* Begin Data excerpt *
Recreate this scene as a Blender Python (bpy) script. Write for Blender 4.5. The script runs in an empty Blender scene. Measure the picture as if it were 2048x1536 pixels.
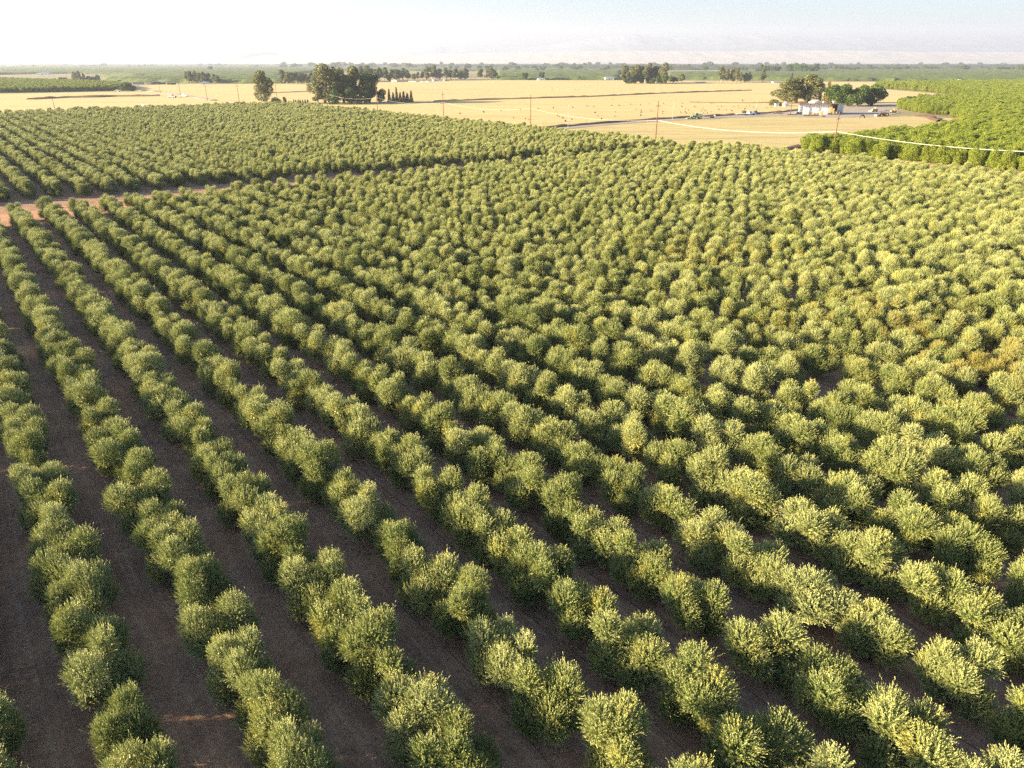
import bpy, math, random
import numpy as np
from mathutils import Vector

# ------------------------------------------------------------------ camera, sky, sun, exposure
SC = bpy.context.scene
COL = SC.collection
F_PX, CAM_H, HORIZON = 1420.0, 28.5, 125.0
PITCH = math.atan((768 - HORIZON) / F_PX)
SP, CP = math.sin(PITCH), math.cos(PITCH)
cam_d = bpy.data.cameras.new('camera')
cam = bpy.data.objects.new('camera', cam_d)
COL.objects.link(cam)
cam.location = (0, 0, CAM_H)
cam.rotation_euler = (math.pi / 2 - PITCH, 0, 0)
cam_d.sensor_width = 36
cam_d.sensor_fit = 'HORIZONTAL'
cam_d.lens = F_PX / 2048 * 36
cam_d.clip_start = 0.5
cam_d.clip_end = 40000
SC.camera = cam

SUN_ELEV, SUN_AZ = math.radians(12.5), math.radians(-97.0)      # azimuth clockwise from the view direction (+Y)
world = bpy.data.worlds.new('World')
SC.world = world
world.use_nodes = True
wn = world.node_tree
for n in list(wn.nodes):
    wn.nodes.remove(n)
sky = wn.nodes.new('ShaderNodeTexSky')
sky.sky_type = 'NISHITA'
sky.sun_disc = False
sky.sun_elevation = SUN_ELEV
sky.sun_rotation = SUN_AZ
sky.altitude = 50
sky.air_density = 1.0
sky.dust_density = 2.2
sky.ozone_density = 4.5
bg = wn.nodes.new('ShaderNodeBackground')
bg.inputs['Strength'].default_value = 0.058
wo = wn.nodes.new('ShaderNodeOutputWorld')
wn.links.new(sky.outputs[0], bg.inputs[0])
wn.links.new(bg.outputs[0], wo.inputs[0])

sun_d = bpy.data.lights.new('sun', 'SUN')
sun_d.energy = 5.0
sun_d.angle = math.radians(0.6)
sun_d.color = (1.0, 0.81, 0.52)
sun = bpy.data.objects.new('sun', sun_d)
COL.objects.link(sun)
sdir = Vector((math.sin(SUN_AZ) * math.cos(SUN_ELEV), math.cos(SUN_AZ) * math.cos(SUN_ELEV), math.sin(SUN_ELEV)))
sun.rotation_euler = (-sdir).to_track_quat('-Z', 'Y').to_euler()
sun.location = (0, 0, 80)

SC.view_settings.view_transform = 'Standard'
SC.view_settings.look = 'None'
SC.view_settings.exposure = 2.65
SC.view_settings.gamma = 1.0
SC.cycles.max_bounces = 6
SC.cycles.diffuse_bounces = 3
SC.cycles.volume_bounces = 0
SC.cycles.transparent_max_bounces = 8
SC.cycles.use_denoising = False
SC.cycles.caustics_reflective = False
SC.cycles.caustics_refractive = False

RNG = np.random.default_rng(7)
random.seed(7)

# ------------------------------------------------------------------ helpers
def G(x, y, z=0.0):
    """a pixel of the 2048 x 1536 photograph -> the point of the plane at height z"""
    a, b = (x - 1024) / F_PX, (y - 768) / F_PX
    dz = -SP - b * CP
    t = (z - CAM_H) / dz
    return Vector((a * t, (CP - b * SP) * t, z))

def proj(X, Y, Z):
    z = Z - CAM_H
    d = Y * CP - z * SP
    u = Y * SP + z * CP
    return 1024 + F_PX * X / d, 768 - F_PX * u / d, F_PX / d

ROW_AZ = math.radians(-38.3)
UX, UY = math.sin(ROW_AZ), math.cos(ROW_AZ)
def row_xy(d, s):
    return d * UY + s * UX, -d * UX + s * UY

def tag(o, label=None, cat=None, group=None, kind=None):
    if label: o['label'] = label
    if cat: o['category'] = cat
    if group: o['group'] = group
    if kind: o['kind'] = kind
    return o

def empty(name, loc, rz=0.0):
    o = bpy.data.objects.new(name, None)
    o.empty_display_size = 0.5
    COL.objects.link(o)
    o.location = loc
    o.rotation_euler = (0, 0, rz)
    return o

def link(name, me, parent=None):
    o = bpy.data.objects.new(name, me)
    COL.objects.link(o)
    if parent: o.parent = parent
    return o

def copy_tree(root):
    c = root.copy(); COL.objects.link(c)
    for ch in [o for o in root.children]:
        k = ch.copy(); COL.objects.link(k); k.parent = c
        for g in [o for o in ch.children]:
            q = g.copy(); COL.objects.link(q); q.parent = k
    return c

def np_mesh(name, V, Q, mat, young=None, smooth=False):
    me = bpy.data.meshes.new(name)
    V = np.asarray(V, np.float32); Q = np.asarray(Q, np.int32)
    k = Q.shape[1]
    me.vertices.add(len(V)); me.vertices.foreach_set('co', V.ravel())
    me.loops.add(Q.size); me.loops.foreach_set('vertex_index', Q.ravel())
    me.polygons.add(len(Q))
    me.polygons.foreach_set('loop_start', np.arange(0, Q.size, k, dtype=np.int32))
    me.polygons.foreach_set('loop_total', np.full(len(Q), k, np.int32))
    if smooth: me.polygons.foreach_set('use_smooth', np.ones(len(Q), bool))
    if young is not None:
        a = me.attributes.new('young', 'FLOAT', 'POINT')
        a.data.foreach_set('value', np.asarray(young, np.float32))
    me.materials.append(mat)
    me.update(); me.validate()
    return me

def unit(v):
    return v / np.maximum(np.linalg.norm(v, axis=-1, keepdims=True), 1e-9)

class MB:
    """collects boxes, tubes and prisms; build() links them as one mesh"""
    def __init__(self): self.v, self.f = [], []
    def poly(self, pts):
        b = len(self.v); self.v += [tuple(p) for p in pts]; self.f.append(tuple(range(b, b + len(pts))))
    def hexa(self, p):      # 8 corners: bottom 4 ccw, top 4 ccw
        b = len(self.v); self.v += [tuple(q) for q in p]
        for f in ((3,2,1,0),(4,5,6,7),(0,1,5,4),(1,2,6,5),(2,3,7,6),(3,0,4,7)):
            self.f.append(tuple(b + i for i in f))
        return self
    def box(self, x0, x1, y0, y1, z0, z1, inset=0.0):
        i = inset
        return self.hexa([(x0,y0,z0),(x1,y0,z0),(x1,y1,z0),(x0,y1,z0),(x0+i,y0+i,z1),(x1-i,y0+i,z1),(x1-i,y1-i,z1),(x0+i,y1-i,z1)])
    def tube(self, pts, rad, n=8, caps=True):
        pts = [Vector(p) for p in pts]
        if not hasattr(rad, '__len__'): rad = [rad] * len(pts)
        b = len(self.v)
        for i, p in enumerate(pts):
            d = (pts[min(i + 1, len(pts) - 1)] - pts[max(i - 1, 0)]).normalized()
            a = d.cross(Vector((0, 0, 1)) if abs(d.z) < 0.9 else Vector((1, 0, 0))).normalized()
            c = d.cross(a)
            for k in range(n):
                t = 2 * math.pi * k / n
                self.v.append(tuple(p + (a * math.cos(t) + c * math.sin(t)) * rad[i]))
        for i in range(len(pts) - 1):
            for k in range(n):
                self.f.append((b + i*n + k, b + i*n + (k+1) % n, b + (i+1)*n + (k+1) % n, b + (i+1)*n + k))
        if caps:
            self.f.append(tuple(b + k for k in reversed(range(n))))
            e = b + (len(pts) - 1) * n
            self.f.append(tuple(e + k for k in range(n)))
        return self
    def wheel(self, x, y, z, r, w, n=14):
        """tyre-like lathe about the local y axis, centred at x, y, z"""
        return self.tube([(x, y - w/2, z), (x, y - w*0.42, z), (x, y + w*0.42, z), (x, y + w/2, z)], [r*0.8, r, r, r*0.8], n)
    def build(self, name, mat, parent=None):
        me = bpy.data.meshes.new(name)
        me.from_pydata(self.v, [], self.f); me.materials.append(mat); me.update()
        return link(name, me, parent)

ORD = ['', 'first', 'second', 'third', 'fourth', 'fifth', 'sixth', 'seventh', 'eighth', 'ninth', 'tenth', 'eleventh', 'twelfth', 'thirteenth',
       'fourteenth', 'fifteenth', 'sixteenth', 'seventeenth', 'eighteenth', 'nineteenth', 'twentieth']
TENS = {2: 'twenty', 3: 'thirty', 4: 'forty', 5: 'fifty'}
def ordinal(n):
    if n <= 20: return ORD[n]
    return (TENS[n // 10] + '-' + ORD[n % 10]) if n % 10 else TENS[n // 10][:-1] + 'ieth'

# ------------------------------------------------------------------ materials
def new_mat(name):
    m = bpy.data.materials.new(name); m.use_nodes = True
    nt = m.node_tree
    for n in list(nt.nodes): nt.nodes.remove(n)
    out = nt.nodes.new('ShaderNodeOutputMaterial')
    return m, nt, out

def N(nt, typ, **kw):
    n = nt.nodes.new(typ)
    for k, v in kw.items():
        if k.startswith('_'): setattr(n, k[1:], v)
        else: n.inputs[k].default_value = v
    return n

def rgb(c): return (c[0], c[1], c[2], 1.0)

def mixc(nt, fac, a, b, blend='MIX'):
    m = nt.nodes.new('ShaderNodeMix'); m.data_type = 'RGBA'; m.blend_type = blend
    for sock, v in ((m.inputs[0], fac), (m.inputs[6], a), (m.inputs[7], b)):
        if isinstance(v, bpy.types.NodeSocket): nt.links.new(v, sock)
        elif isinstance(v, (tuple, list)): sock.default_value = rgb(v)
        else: sock.default_value = v
    return m.outputs[2]

def noise(nt, scale, detail=3.0, rough=0.55, vec=None, lo=0.35, hi=0.65):
    """noise on world position (or vec), stretched to 0..1"""
    n = N(nt, 'ShaderNodeTexNoise', Scale=scale, Detail=detail, Roughness=rough)
    if vec is None:
        g = nt.nodes.new('ShaderNodeNewGeometry'); vec = g.outputs['Position']
    nt.links.new(vec, n.inputs['Vector'])
    r = N(nt, 'ShaderNodeMapRange'); r.inputs[1].default_value = lo; r.inputs[2].default_value = hi
    nt.links.new(n.outputs[0], r.inputs[0])
    return r.outputs[0]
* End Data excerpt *
### Task description
Your task is to reproduce exactly the lines from the start of the data above through the line containing "from mathutils import Vector", leaving every picture out.

### Problem solution
Recreate this scene as a Blender Python (bpy) script. Write for Blender 4.5. The script runs in an empty Blender scene. Measure the picture as if it were 2048x1536 pixels.
import bpy, math, random
import numpy as np
from mathutils import Vector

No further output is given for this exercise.